BRIEF
Return only the lines running from the line that holds "Write the bpy" to the line that holds "scn.view_settings.exposure = 0.0", including both.

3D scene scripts
* * * * * * * * *

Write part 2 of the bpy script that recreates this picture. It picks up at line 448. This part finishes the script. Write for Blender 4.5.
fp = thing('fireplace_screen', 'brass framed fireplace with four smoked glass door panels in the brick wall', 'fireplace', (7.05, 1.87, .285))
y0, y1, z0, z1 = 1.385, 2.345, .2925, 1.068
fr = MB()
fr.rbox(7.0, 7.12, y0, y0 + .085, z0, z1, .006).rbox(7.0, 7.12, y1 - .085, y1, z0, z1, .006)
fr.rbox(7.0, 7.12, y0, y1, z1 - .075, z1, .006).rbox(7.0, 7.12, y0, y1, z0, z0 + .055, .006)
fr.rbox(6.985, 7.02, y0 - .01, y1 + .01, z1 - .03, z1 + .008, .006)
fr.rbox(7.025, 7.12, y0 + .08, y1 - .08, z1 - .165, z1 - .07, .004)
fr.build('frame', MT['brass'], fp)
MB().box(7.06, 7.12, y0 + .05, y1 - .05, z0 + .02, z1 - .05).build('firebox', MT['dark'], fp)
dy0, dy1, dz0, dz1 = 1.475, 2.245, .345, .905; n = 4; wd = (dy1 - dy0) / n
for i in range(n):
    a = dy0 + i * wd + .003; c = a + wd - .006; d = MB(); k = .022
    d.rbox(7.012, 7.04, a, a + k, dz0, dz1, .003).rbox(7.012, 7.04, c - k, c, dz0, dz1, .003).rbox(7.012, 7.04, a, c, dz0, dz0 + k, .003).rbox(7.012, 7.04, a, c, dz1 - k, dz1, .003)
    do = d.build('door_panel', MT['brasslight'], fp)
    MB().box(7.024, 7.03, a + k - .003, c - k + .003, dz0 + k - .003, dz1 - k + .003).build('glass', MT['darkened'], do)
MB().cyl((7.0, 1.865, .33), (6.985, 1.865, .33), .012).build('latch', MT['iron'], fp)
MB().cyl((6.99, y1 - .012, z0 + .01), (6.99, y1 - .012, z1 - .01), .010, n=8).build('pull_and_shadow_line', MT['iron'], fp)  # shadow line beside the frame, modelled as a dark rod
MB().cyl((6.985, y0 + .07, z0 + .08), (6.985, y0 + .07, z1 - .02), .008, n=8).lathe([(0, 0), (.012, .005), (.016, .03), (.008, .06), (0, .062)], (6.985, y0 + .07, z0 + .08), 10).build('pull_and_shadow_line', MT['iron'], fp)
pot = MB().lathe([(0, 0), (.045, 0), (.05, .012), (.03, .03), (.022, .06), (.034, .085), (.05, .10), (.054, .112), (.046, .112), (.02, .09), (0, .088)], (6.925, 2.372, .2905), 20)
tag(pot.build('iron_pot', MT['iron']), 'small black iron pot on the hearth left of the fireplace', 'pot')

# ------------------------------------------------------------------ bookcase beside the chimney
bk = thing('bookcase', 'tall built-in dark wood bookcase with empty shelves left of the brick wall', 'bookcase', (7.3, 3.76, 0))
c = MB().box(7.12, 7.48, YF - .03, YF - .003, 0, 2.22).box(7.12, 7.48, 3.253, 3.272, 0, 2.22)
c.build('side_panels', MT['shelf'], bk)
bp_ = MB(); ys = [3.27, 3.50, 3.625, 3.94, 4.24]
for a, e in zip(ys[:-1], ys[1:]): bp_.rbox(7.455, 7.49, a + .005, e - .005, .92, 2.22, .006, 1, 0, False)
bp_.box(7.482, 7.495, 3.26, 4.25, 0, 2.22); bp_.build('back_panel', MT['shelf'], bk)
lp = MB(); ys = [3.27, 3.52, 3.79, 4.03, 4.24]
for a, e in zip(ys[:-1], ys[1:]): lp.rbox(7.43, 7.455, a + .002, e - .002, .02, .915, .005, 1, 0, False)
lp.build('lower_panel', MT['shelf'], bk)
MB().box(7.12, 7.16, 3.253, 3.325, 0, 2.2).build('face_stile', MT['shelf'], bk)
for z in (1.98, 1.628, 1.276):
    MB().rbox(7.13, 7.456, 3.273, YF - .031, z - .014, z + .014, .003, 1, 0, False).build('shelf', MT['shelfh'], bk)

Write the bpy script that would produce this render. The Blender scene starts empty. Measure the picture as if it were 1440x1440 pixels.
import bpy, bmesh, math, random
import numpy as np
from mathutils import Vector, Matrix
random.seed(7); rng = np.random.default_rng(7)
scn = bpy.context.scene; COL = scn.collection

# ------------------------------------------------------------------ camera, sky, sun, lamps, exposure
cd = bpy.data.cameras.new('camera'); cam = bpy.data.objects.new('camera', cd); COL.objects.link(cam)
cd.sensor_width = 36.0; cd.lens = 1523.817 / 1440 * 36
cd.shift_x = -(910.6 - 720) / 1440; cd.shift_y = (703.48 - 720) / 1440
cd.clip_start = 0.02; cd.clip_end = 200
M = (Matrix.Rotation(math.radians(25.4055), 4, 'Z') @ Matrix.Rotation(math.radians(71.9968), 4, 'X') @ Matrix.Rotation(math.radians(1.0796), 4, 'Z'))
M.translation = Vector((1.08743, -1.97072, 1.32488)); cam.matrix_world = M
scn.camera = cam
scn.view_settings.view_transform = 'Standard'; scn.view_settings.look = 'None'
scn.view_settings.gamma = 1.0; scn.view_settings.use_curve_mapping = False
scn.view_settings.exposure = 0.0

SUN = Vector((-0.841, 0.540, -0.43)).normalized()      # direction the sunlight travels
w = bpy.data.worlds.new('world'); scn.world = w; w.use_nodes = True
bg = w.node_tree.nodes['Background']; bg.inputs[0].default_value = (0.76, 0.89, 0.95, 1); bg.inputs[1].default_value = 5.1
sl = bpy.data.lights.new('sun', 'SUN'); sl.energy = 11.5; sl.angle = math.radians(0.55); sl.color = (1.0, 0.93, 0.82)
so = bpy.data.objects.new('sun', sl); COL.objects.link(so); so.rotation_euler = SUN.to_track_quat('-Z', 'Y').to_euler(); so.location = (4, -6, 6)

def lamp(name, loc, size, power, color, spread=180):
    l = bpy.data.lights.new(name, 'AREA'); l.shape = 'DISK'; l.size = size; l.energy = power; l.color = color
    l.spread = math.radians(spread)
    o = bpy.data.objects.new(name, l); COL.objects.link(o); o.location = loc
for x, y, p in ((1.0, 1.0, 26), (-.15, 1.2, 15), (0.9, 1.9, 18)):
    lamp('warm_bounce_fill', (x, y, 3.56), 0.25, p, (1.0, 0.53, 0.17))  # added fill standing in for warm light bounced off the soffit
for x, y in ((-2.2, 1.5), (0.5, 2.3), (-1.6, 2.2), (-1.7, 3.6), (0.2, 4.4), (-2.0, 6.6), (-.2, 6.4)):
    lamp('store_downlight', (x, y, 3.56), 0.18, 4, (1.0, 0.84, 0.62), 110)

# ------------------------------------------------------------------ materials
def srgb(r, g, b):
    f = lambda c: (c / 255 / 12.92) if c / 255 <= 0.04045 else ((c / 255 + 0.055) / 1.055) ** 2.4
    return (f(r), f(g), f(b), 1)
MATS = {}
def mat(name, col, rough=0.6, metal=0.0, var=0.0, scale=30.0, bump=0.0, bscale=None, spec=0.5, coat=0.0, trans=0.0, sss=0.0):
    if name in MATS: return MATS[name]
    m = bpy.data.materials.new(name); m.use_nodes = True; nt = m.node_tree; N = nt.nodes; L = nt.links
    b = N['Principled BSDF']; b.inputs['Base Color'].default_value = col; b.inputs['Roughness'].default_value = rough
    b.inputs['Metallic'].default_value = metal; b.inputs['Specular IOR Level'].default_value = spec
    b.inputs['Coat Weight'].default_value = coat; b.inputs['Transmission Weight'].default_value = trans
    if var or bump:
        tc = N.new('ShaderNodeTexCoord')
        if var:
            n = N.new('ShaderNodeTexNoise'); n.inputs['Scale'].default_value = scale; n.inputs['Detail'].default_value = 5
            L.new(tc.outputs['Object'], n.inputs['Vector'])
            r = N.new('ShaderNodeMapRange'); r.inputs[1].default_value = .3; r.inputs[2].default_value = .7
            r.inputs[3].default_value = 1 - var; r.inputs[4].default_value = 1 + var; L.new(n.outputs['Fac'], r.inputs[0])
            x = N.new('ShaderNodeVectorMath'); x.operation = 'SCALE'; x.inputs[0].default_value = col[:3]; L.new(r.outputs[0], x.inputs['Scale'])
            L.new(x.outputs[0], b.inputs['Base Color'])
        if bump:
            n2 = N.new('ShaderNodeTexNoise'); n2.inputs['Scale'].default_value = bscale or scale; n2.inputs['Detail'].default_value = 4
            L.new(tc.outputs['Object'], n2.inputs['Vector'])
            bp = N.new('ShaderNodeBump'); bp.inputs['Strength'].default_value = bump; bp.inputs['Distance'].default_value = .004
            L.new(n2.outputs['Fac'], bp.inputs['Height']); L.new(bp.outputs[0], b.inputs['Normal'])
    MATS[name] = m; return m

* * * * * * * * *

WRITTEN ANSWER
Write the bpy script that would produce this render. The Blender scene starts empty. Measure the picture as if it were 1440x1440 pixels.
import bpy, bmesh, math, random
import numpy as np
from mathutils import Vector, Matrix
random.seed(7); rng = np.random.default_rng(7)
scn = bpy.context.scene; COL = scn.collection

# ------------------------------------------------------------------ camera, sky, sun, lamps, exposure
cd = bpy.data.cameras.new('camera'); cam = bpy.data.objects.new('camera', cd); COL.objects.link(cam)
cd.sensor_width = 36.0; cd.lens = 1523.817 / 1440 * 36
cd.shift_x = -(910.6 - 720) / 1440; cd.shift_y = (703.48 - 720) / 1440
cd.clip_start = 0.02; cd.clip_end = 200
M = (Matrix.Rotation(math.radians(25.4055), 4, 'Z') @ Matrix.Rotation(math.radians(71.9968), 4, 'X') @ Matrix.Rotation(math.radians(1.0796), 4, 'Z'))
M.translation = Vector((1.08743, -1.97072, 1.32488)); cam.matrix_world = M
scn.camera = cam
scn.view_settings.view_transform = 'Standard'; scn.view_settings.look = 'None'
scn.view_settings.gamma = 1.0; scn.view_settings.use_curve_mapping = False
scn.view_settings.exposure = 0.0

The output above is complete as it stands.